Odirley Bolzam, diretor de informações da Optat Consulting, não atendeu às ligações nem respondeu às mensagens de texto. A responsável pelo departamento jurídico da empresa, Marie Neves, também não atendeu a reportagem.
Em nome dela, outro advogado, Gustavo Maggione, respondeu no dia 3 de maio. Ele negou a existência do crime, alertou para a “reversão do ônus” no caso de quebra de sigilo do contrato com a Proz, mas disse que a Optat não comentaria.

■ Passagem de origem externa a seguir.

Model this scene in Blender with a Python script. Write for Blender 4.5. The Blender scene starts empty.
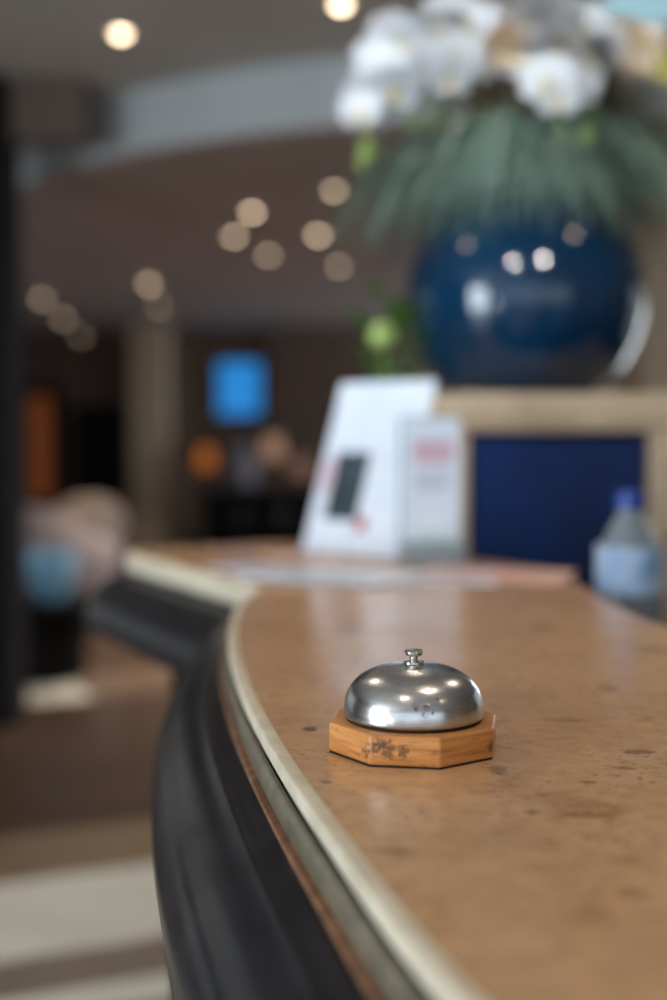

O alerta já havia sido feito em email para a Proz assinado por Marie em 29 de abril. No documento, ao qual a reportagem teve acesso, a empresa alega ter sido surpreendida com ligações telefônicas de um repórter do UOL para solicitar sua versão dos fatos.
Mais depoimentos
“Diante de tal situação e sabendo que tais alegações são infundadas, ilegais e podem gerar inúmeros prejuízos para a nossa empresa, bem como com fundamento no contrato anteriormente assinado com V.Sas, que prevê cláusula de sigilo, mesmo após o encerramento contratual e a presente requer que: (i) cessem imediatamente qualquer ato ou ação contrário à cláusula de sigilo que ainda é vigente entre as Partes, bem como ato ou omissão que propagandeie notícia falsa ou infundada sobre a nossa empresa ou representantes sob pena de se tomarem as medidas judiciais cíveis e penais cabíveis”.
Marie Neves também é quem assina a carta de distrato que a Optat enviou à Proz no dia 26 de outubro, cinco dias após a videoconferência. Na carta de rescisão contratual por justo motivo, a Optat alega que “o senhor Juliano, em evidente estado alterado, proferiu diversas ofensas aos colaboradores da Optat. Ainda demonstrando claro descontrole emocional, alterou a voz por diversas vezes, inclusive ofendendo os presentes na reunião com ameaças infundadas”, conclui.
Presente à reunião, Júlia Secco, gerente de operações da Proz, contesta a versão da Optat. “O Juliano ficou transtornado, sim, mas isso foi depois que o Mateus chamou ele de negão”. Até então, pontua, Juliano estava “muito razoável” e disposto a dividir a responsabilidade pelo projeto. “Mas eles foram intransigentes. Cometeram erros claros e não assumiram nenhuma responsabilidade”, afirma.